Yes. You would either have to close the window, or explicitly remove a from the window properties.
A side effect of your script is that there's a property name "a" defined in the global object ( window ), so there is actually still a global reference to a.
(function()
{
var a = 12;
alert(a);
})();
If we wrap the declaration of a in self-executing function like here, a will be inaccessible after the function has exited.
Yes, although you can mitigate this behavior by declaring and acting on your variables within the scope of a function:
( function myfunc(a){
var b = 100;
alert(a); // 200
alert(b); // 100
}(200));
alert(a); // undefined
alert(b); // undefined
Referencing a variable does not mean using it in some manner. As long as there is at least one reference to the variable which can still be accessed, it has to be kept in memory.

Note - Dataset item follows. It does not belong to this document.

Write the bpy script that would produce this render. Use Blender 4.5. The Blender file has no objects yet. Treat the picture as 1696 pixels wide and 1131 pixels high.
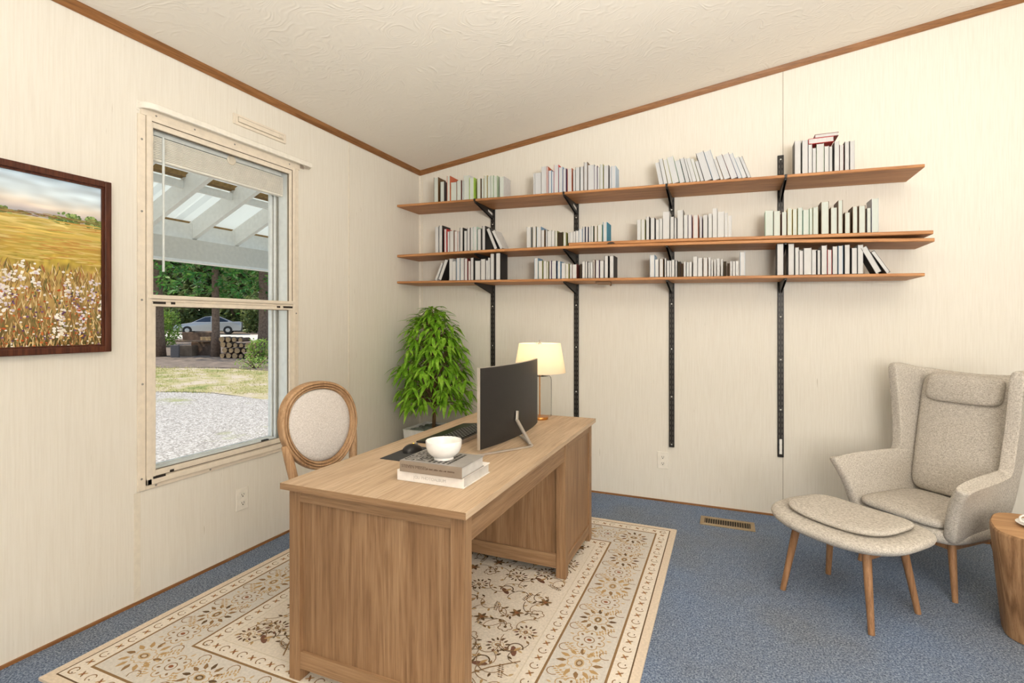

Looking at your example, the following line has no effect on whether the variable gets cleared or not. Even if a wasn't being used anywhere, it would still have been kept intact.
//refenence to that variable
alert(a[0]);
Although an object may be created inside a function, its lifetime may extend beyond the function itself. The only thing to remember is whether there are still any valid references to the object in question. Consider this example,
(function() {
var a = ["Hello"];
var copy = a;
a = null;
setTimeout(function() {
// a: null, copy: ["Hello"]
console.log("a: %o, copy: %o", a, copy);
}, 2000);
})();
The variable a is created inside an anonymous function, and another variable copy is referencing it. a is set to null right after, but we still have 1 reference to it from copy. Then we create a timeout which makes another reference to the same variable. Now even though this anonymous function will go out of scope after it executes the setTimeout, we still left 1 reference to it in the timeout function. So this copy variable will still be intact when the timeout function is run.